El mercado cambió. Y no volverá atrás.
Con la nueva política arancelaria impulsada por la administración Trump, se avecina una tormenta adicional. Incluso quienes lograron optimizar su estructura de costos, podrían encontrarse con que ya no es suficiente. Un mercado que paga menos, que cambia hábitos de consumo y que desplaza productos tradicionales no tiene misericordia por quienes llegan tarde a su comprensión. En este punto, el factor cultural vuelve a ser central.
Hace apenas dos décadas, nadie imaginaba que las dietas de millones de personas estarían compuestas por paltas, cereales integrales o pescado crudo. Hoy esos productos son industrias millonarias. Mañana, podrían dejar de serlo. En ese contexto, quien no logre adaptarse en tiempo y forma, quedará fuera. Así como los hábitos impulsan industrias, también pueden sepultarlas. La única defensa duradera es la versatilidad de costos: una estructura flexible, ajustable, con capacidad de respuesta rápida.
Conclusión: del espejismo del mar al mapa de la rentabilidad
No existe en este momento una crisis pesquera como tal. Lo que existe es un reajuste profundo del modelo de negocios del sector, impulsado por un cambio en los precios, los mercados y —en última instancia— en los hábitos. Lo que se denomina como crisis, en rigor, es el resultado de una crónica desconexión entre lo que se produce, cómo se produce y lo que el mundo está dispuesto a pagar. Imagínese en tiempos virtuales y tecnológicos fabricar perinolas y pretender valores en moneda constante y dura como en la década de los ´60 o peor aún, que el gobierno de turno pueda subsidiar u otorgar beneficios para quienes los fabrica.

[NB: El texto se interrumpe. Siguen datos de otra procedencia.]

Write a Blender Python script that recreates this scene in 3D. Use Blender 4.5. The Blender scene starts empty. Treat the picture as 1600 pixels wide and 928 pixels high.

No es la culpa del otro. Es hora de aceptar que, si otros logran rentabilidad donde uno fracasa, el problema no está en el mercado, sino en la capacidad de adaptación propia. La solución no vendrá del Estado, ni del favor ajeno y mucho menos de la violación en las normativas. Vendrá de quienes comprendan, con inteligencia empresarial y sentido económico, que la única ruta segura es la eficiencia sostenida y el trabajo con mano de obra capacitada para esas decisiones.
Como siempre, se expone al criterio del lector, que no son 4 los puntos cardinales como tampoco 7 los colores del arco iris, dejando las consideraciones de ésta temeraria dinámica, a su juicio, sugiriendo que no la desconozca… esta es una opinión más, de la que puede o no estar de acuerdo.